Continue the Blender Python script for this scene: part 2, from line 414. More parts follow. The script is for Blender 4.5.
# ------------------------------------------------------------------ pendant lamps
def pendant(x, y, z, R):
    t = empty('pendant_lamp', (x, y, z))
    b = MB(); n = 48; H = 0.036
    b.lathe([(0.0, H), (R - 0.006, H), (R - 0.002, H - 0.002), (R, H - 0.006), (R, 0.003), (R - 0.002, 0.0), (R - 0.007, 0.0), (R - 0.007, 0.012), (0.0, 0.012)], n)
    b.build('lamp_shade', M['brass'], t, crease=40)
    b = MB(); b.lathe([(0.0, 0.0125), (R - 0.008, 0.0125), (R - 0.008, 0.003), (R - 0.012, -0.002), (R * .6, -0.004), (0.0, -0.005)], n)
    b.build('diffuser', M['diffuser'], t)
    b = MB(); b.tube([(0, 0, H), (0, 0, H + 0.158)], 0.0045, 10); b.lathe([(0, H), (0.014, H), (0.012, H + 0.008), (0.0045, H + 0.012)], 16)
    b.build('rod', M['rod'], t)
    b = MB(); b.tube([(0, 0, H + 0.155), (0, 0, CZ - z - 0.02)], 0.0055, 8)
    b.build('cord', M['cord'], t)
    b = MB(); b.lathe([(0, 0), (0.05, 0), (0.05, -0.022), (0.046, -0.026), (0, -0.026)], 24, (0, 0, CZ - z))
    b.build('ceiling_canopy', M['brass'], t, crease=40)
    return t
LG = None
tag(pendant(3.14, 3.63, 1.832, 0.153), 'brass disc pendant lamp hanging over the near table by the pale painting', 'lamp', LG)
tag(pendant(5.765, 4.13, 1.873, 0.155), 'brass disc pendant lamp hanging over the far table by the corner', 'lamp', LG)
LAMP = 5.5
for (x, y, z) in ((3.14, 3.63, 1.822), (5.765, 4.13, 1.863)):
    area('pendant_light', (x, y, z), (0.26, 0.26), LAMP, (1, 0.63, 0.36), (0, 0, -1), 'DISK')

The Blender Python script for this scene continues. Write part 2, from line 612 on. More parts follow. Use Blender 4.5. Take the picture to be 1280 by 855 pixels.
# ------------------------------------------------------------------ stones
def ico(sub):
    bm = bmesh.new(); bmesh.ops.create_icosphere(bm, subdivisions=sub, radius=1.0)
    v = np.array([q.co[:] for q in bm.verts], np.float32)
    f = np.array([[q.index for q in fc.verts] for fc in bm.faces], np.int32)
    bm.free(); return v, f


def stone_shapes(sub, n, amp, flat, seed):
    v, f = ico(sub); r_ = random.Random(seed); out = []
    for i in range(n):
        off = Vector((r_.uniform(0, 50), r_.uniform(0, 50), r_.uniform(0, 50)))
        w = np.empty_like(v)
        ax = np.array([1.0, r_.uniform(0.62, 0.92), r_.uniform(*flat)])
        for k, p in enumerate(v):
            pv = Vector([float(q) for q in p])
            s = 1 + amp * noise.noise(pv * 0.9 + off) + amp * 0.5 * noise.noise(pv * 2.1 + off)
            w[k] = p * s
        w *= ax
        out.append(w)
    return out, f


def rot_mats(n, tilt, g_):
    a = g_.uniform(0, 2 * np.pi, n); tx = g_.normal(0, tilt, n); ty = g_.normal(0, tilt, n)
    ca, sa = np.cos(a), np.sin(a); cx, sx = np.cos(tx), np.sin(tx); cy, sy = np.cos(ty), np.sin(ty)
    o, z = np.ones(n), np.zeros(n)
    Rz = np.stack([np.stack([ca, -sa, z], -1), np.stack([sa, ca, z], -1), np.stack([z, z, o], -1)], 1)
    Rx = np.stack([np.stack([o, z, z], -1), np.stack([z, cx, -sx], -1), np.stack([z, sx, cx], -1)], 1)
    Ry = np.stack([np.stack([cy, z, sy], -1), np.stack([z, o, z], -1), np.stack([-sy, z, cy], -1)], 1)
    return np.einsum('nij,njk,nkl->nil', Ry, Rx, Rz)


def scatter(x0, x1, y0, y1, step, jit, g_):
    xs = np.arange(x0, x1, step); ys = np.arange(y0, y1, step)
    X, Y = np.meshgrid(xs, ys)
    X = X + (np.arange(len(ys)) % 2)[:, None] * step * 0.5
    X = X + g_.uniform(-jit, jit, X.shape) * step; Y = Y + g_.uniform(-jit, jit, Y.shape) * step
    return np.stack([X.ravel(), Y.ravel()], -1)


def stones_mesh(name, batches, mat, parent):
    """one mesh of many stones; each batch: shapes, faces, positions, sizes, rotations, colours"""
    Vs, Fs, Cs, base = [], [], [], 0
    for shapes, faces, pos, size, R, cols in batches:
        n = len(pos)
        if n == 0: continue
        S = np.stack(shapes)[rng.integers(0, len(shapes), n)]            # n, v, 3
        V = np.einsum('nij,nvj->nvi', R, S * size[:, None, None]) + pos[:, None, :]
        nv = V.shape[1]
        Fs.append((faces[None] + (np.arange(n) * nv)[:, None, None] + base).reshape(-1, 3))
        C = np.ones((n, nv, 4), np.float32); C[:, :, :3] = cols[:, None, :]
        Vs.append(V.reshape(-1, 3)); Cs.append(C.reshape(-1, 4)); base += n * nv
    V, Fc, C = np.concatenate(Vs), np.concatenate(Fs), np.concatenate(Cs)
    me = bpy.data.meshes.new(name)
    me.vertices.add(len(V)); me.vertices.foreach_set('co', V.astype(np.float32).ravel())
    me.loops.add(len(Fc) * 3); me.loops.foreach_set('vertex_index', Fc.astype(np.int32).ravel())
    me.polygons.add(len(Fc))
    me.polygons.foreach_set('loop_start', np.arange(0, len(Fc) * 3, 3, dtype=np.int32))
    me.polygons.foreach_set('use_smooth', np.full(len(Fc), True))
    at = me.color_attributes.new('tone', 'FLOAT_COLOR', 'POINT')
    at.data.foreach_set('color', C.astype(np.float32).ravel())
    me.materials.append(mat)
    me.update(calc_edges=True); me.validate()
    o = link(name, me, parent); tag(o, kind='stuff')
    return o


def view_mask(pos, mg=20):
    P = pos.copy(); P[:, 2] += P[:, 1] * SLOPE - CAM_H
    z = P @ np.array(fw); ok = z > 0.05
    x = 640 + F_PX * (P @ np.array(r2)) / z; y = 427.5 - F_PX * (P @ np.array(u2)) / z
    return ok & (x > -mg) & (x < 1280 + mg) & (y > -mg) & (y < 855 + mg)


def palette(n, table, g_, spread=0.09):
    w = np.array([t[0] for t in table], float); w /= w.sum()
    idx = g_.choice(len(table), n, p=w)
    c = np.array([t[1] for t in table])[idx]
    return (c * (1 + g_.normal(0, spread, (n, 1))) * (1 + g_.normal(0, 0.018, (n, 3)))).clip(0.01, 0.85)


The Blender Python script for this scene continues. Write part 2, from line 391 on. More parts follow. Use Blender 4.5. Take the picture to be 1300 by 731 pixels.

----

* _YOUR OBJECTIVE_
Return the listing above in full, character for character.

* _ANSWER TO THIS PROBLEM_
Continue the Blender Python script for this scene: part 2, from line 414. More parts follow. The script is for Blender 4.5.
# ------------------------------------------------------------------ pendant lamps
def pendant(x, y, z, R):
    t = empty('pendant_lamp', (x, y, z))
    b = MB(); n = 48; H = 0.036
    b.lathe([(0.0, H), (R - 0.006, H), (R - 0.002, H - 0.002), (R, H - 0.006), (R, 0.003), (R - 0.002, 0.0), (R - 0.007, 0.0), (R - 0.007, 0.012), (0.0, 0.012)], n)
    b.build('lamp_shade', M['brass'], t, crease=40)
    b = MB(); b.lathe([(0.0, 0.0125), (R - 0.008, 0.0125), (R - 0.008, 0.003), (R - 0.012, -0.002), (R * .6, -0.004), (0.0, -0.005)], n)
    b.build('diffuser', M['diffuser'], t)
    b = MB(); b.tube([(0, 0, H), (0, 0, H + 0.158)], 0.0045, 10); b.lathe([(0, H), (0.014, H), (0.012, H + 0.008), (0.0045, H + 0.012)], 16)
    b.build('rod', M['rod'], t)
    b = MB(); b.tube([(0, 0, H + 0.155), (0, 0, CZ - z - 0.02)], 0.0055, 8)
    b.build('cord', M['cord'], t)
    b = MB(); b.lathe([(0, 0), (0.05, 0), (0.05, -0.022), (0.046, -0.026), (0, -0.026)], 24, (0, 0, CZ - z))
    b.build('ceiling_canopy', M['brass'], t, crease=40)
    return t
LG = None
tag(pendant(3.14, 3.63, 1.832, 0.153), 'brass disc pendant lamp hanging over the near table by the pale painting', 'lamp', LG)
tag(pendant(5.765, 4.13, 1.873, 0.155), 'brass disc pendant lamp hanging over the far table by the corner', 'lamp', LG)
LAMP = 5.5
for (x, y, z) in ((3.14, 3.63, 1.822), (5.765, 4.13, 1.863)):
    area('pendant_light', (x, y, z), (0.26, 0.26), LAMP, (1, 0.63, 0.36), (0, 0, -1), 'DISK')

The Blender Python script for this scene continues. Write part 2, from line 612 on. More parts follow. Use Blender 4.5. Take the picture to be 1280 by 855 pixels.
# ------------------------------------------------------------------ stones
def ico(sub):
    bm = bmesh.new(); bmesh.ops.create_icosphere(bm, subdivisions=sub, radius=1.0)
    v = np.array([q.co[:] for q in bm.verts], np.float32)
    f = np.array([[q.index for q in fc.verts] for fc in bm.faces], np.int32)
    bm.free(); return v, f


def stone_shapes(sub, n, amp, flat, seed):
    v, f = ico(sub); r_ = random.Random(seed); out = []
    for i in range(n):
        off = Vector((r_.uniform(0, 50), r_.uniform(0, 50), r_.uniform(0, 50)))
        w = np.empty_like(v)
        ax = np.array([1.0, r_.uniform(0.62, 0.92), r_.uniform(*flat)])
        for k, p in enumerate(v):
            pv = Vector([float(q) for q in p])
            s = 1 + amp * noise.noise(pv * 0.9 + off) + amp * 0.5 * noise.noise(pv * 2.1 + off)
            w[k] = p * s
        w *= ax
        out.append(w)
    return out, f


def rot_mats(n, tilt, g_):
    a = g_.uniform(0, 2 * np.pi, n); tx = g_.normal(0, tilt, n); ty = g_.normal(0, tilt, n)
    ca, sa = np.cos(a), np.sin(a); cx, sx = np.cos(tx), np.sin(tx); cy, sy = np.cos(ty), np.sin(ty)
    o, z = np.ones(n), np.zeros(n)
    Rz = np.stack([np.stack([ca, -sa, z], -1), np.stack([sa, ca, z], -1), np.stack([z, z, o], -1)], 1)
    Rx = np.stack([np.stack([o, z, z], -1), np.stack([z, cx, -sx], -1), np.stack([z, sx, cx], -1)], 1)
    Ry = np.stack([np.stack([cy, z, sy], -1), np.stack([z, o, z], -1), np.stack([-sy, z, cy], -1)], 1)
    return np.einsum('nij,njk,nkl->nil', Ry, Rx, Rz)


def scatter(x0, x1, y0, y1, step, jit, g_):
    xs = np.arange(x0, x1, step); ys = np.arange(y0, y1, step)
    X, Y = np.meshgrid(xs, ys)
    X = X + (np.arange(len(ys)) % 2)[:, None] * step * 0.5
    X = X + g_.uniform(-jit, jit, X.shape) * step; Y = Y + g_.uniform(-jit, jit, Y.shape) * step
    return np.stack([X.ravel(), Y.ravel()], -1)


def stones_mesh(name, batches, mat, parent):
    """one mesh of many stones; each batch: shapes, faces, positions, sizes, rotations, colours"""
    Vs, Fs, Cs, base = [], [], [], 0
    for shapes, faces, pos, size, R, cols in batches:
        n = len(pos)
        if n == 0: continue
        S = np.stack(shapes)[rng.integers(0, len(shapes), n)]            # n, v, 3
        V = np.einsum('nij,nvj->nvi', R, S * size[:, None, None]) + pos[:, None, :]
        nv = V.shape[1]
        Fs.append((faces[None] + (np.arange(n) * nv)[:, None, None] + base).reshape(-1, 3))
        C = np.ones((n, nv, 4), np.float32); C[:, :, :3] = cols[:, None, :]
        Vs.append(V.reshape(-1, 3)); Cs.append(C.reshape(-1, 4)); base += n * nv
    V, Fc, C = np.concatenate(Vs), np.concatenate(Fs), np.concatenate(Cs)
    me = bpy.data.meshes.new(name)
    me.vertices.add(len(V)); me.vertices.foreach_set('co', V.astype(np.float32).ravel())
    me.loops.add(len(Fc) * 3); me.loops.foreach_set('vertex_index', Fc.astype(np.int32).ravel())
    me.polygons.add(len(Fc))
    me.polygons.foreach_set('loop_start', np.arange(0, len(Fc) * 3, 3, dtype=np.int32))
    me.polygons.foreach_set('use_smooth', np.full(len(Fc), True))
    at = me.color_attributes.new('tone', 'FLOAT_COLOR', 'POINT')
    at.data.foreach_set('color', C.astype(np.float32).ravel())
    me.materials.append(mat)
    me.update(calc_edges=True); me.validate()
    o = link(name, me, parent); tag(o, kind='stuff')
    return o


def view_mask(pos, mg=20):
    P = pos.copy(); P[:, 2] += P[:, 1] * SLOPE - CAM_H
    z = P @ np.array(fw); ok = z > 0.05
    x = 640 + F_PX * (P @ np.array(r2)) / z; y = 427.5 - F_PX * (P @ np.array(u2)) / z
    return ok & (x > -mg) & (x < 1280 + mg) & (y > -mg) & (y < 855 + mg)


def palette(n, table, g_, spread=0.09):
    w = np.array([t[0] for t in table], float); w /= w.sum()
    idx = g_.choice(len(table), n, p=w)
    c = np.array([t[1] for t in table])[idx]
    return (c * (1 + g_.normal(0, spread, (n, 1))) * (1 + g_.normal(0, 0.018, (n, 3)))).clip(0.01, 0.85)


The Blender Python script for this scene continues. Write part 2, from line 391 on. More parts follow. Use Blender 4.5. Take the picture to be 1300 by 731 pixels.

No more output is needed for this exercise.